When Emma won her Oscar in 1992 for her role in Howards End, the award was presented by her co-star in the film Sir Anthony Hopkins. He had won the Best Actor award the previous year for his role in The Silence of The Lambs.

Emma has appeared with Sir Anthony Hopkins on two occassions, in 'Howards End' and 'The Remains of The Day.' Both films were Merchant Ivory productions.

Emma gave The Renaissance Theatre Company their motto 'Ingenuas didicisse fideliter artes emollit mores nec sinit esse feros.' The motto comes from Ovid and means ' To have conscientiously studied the liberal arts refines behaviour and does not allow it to be savage.'

Emma's movie, 'Stranger Than Fiction', also stars Dustin Hoffman and Queen Latifah.

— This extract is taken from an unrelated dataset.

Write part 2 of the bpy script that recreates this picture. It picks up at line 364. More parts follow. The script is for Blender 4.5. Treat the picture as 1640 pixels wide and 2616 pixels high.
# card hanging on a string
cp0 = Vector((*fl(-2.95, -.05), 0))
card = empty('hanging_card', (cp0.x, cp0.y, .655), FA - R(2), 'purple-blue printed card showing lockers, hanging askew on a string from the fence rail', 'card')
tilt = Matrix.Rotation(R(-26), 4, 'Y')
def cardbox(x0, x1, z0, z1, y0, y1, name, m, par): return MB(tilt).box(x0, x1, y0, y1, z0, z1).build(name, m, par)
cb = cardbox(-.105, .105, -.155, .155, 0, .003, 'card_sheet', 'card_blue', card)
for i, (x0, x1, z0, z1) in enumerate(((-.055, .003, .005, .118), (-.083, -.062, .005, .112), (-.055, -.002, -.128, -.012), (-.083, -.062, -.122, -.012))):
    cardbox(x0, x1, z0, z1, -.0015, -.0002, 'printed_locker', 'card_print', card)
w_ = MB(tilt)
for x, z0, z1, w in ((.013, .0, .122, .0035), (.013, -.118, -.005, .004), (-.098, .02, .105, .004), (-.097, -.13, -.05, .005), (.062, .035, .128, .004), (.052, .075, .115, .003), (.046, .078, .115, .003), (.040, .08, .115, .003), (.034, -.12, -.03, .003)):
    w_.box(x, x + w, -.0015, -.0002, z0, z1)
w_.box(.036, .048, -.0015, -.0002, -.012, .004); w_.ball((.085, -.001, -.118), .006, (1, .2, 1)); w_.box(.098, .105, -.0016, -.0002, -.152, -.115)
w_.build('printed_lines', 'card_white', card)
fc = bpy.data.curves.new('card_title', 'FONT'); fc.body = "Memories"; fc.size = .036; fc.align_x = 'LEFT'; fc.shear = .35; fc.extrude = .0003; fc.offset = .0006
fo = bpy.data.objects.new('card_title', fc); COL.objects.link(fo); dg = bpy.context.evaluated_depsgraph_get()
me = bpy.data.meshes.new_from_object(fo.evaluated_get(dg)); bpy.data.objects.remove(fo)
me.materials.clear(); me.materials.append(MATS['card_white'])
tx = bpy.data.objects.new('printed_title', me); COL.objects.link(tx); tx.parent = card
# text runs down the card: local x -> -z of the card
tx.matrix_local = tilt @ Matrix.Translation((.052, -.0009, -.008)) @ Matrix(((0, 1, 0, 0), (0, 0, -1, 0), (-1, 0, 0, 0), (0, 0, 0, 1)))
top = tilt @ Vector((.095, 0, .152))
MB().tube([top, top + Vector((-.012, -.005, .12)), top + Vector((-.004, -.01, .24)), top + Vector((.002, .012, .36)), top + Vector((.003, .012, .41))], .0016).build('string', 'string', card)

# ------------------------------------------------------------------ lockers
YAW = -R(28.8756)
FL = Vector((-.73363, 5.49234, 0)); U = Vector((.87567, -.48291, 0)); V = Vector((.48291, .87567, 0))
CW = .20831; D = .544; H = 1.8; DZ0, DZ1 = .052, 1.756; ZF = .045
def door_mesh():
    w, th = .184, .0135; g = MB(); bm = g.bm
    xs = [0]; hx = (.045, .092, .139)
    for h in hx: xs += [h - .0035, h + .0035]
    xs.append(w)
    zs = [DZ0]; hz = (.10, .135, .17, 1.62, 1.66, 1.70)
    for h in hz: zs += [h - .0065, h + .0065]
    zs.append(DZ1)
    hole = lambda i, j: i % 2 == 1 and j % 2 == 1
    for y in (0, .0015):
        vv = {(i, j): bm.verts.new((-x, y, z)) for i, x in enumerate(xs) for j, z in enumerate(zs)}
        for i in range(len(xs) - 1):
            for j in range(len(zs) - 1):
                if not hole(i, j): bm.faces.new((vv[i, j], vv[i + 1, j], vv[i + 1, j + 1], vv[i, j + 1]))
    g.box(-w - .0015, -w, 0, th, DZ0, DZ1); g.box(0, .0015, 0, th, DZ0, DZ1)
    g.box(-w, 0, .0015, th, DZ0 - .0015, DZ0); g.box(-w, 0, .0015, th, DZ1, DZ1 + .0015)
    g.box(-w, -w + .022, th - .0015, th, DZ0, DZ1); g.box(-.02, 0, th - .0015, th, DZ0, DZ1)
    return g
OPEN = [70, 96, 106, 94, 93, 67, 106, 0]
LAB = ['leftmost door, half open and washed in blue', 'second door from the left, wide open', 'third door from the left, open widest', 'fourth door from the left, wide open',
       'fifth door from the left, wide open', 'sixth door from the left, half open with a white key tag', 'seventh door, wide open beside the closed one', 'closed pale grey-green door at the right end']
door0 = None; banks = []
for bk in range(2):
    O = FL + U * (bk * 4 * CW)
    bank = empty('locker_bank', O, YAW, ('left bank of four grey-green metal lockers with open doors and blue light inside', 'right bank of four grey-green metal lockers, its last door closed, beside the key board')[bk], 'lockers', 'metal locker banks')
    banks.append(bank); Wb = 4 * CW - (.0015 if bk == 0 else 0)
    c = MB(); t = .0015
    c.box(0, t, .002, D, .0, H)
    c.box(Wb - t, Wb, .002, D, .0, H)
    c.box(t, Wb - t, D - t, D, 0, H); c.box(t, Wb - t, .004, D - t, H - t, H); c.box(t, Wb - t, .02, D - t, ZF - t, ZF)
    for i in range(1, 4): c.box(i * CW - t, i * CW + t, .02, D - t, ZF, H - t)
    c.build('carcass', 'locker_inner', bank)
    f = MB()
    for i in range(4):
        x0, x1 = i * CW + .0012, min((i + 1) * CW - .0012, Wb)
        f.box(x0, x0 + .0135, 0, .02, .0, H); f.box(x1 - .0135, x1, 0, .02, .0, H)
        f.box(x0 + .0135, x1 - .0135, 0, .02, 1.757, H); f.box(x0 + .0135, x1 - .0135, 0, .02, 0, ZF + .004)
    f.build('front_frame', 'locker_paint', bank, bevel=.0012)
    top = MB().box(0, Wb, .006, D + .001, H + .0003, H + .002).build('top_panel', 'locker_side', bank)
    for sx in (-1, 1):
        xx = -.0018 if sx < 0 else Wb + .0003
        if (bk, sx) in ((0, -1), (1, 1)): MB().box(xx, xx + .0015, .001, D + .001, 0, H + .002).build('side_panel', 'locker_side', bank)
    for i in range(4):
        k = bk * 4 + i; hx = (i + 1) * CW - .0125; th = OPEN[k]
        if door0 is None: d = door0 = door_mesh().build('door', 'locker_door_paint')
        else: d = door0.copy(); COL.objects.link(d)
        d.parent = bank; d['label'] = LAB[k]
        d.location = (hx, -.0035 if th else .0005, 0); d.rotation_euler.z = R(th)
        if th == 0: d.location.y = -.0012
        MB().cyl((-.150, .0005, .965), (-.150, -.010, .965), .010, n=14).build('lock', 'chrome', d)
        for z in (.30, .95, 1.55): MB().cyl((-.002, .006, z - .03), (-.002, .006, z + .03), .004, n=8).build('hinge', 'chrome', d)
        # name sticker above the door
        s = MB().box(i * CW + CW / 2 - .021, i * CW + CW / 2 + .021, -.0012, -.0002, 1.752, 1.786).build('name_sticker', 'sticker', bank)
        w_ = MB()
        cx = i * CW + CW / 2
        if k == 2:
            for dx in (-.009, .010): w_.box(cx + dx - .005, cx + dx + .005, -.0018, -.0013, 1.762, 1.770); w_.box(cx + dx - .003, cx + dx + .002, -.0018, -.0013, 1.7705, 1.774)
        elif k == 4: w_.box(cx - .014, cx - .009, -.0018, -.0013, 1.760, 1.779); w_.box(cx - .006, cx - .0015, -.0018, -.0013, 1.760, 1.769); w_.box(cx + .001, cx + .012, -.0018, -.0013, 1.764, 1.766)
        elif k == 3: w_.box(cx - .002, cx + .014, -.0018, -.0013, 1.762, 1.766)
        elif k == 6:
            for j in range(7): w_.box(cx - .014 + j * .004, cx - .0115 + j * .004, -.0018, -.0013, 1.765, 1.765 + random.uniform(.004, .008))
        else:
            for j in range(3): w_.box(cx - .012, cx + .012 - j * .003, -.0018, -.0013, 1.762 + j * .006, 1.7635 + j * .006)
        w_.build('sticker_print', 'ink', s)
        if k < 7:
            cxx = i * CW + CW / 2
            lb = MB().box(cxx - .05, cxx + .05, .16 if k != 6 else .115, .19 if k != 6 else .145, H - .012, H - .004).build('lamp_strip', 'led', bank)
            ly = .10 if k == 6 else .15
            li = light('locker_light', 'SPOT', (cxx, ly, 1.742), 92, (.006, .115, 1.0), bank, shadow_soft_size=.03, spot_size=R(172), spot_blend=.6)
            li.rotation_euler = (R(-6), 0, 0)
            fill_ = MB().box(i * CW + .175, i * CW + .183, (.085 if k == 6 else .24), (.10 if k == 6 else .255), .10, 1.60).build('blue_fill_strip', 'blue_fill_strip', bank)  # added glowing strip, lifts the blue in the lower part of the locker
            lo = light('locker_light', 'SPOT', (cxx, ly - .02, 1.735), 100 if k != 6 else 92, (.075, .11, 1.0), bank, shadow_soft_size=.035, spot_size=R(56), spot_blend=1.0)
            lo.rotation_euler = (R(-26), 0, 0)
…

One of Emma's earliest stage performances was in 1979 when she played Gwendolyn in Tom Stoppard's play ' Travesties.'

At Cambridge, the topic of Emma's 10,000 word dissertation, written as part of the final year degree result, was author George Eliot. The dissertation element of her degree received a First Class result.

In 1993, Emma told 'People Magazine' that she keeps her Oscar in the loo.

Emma Thompson and Greg Wise's daughter is called Gaia. The name comes from Greek Mythology and means Goddess of the Earth.

Emma was awarded her 1988 Best Actress BAFTA award for two television roles: Harriet Pringle in Fortunes of War and Suzy Kettles in Tutti Frutti. Both series were produced by the BBC.

Emma is the only person win an Oscar in the two categories of Screenplay, for 'Sense and Sensibility', and Actress, for her role of Margaret Schlegel in'Howards End'.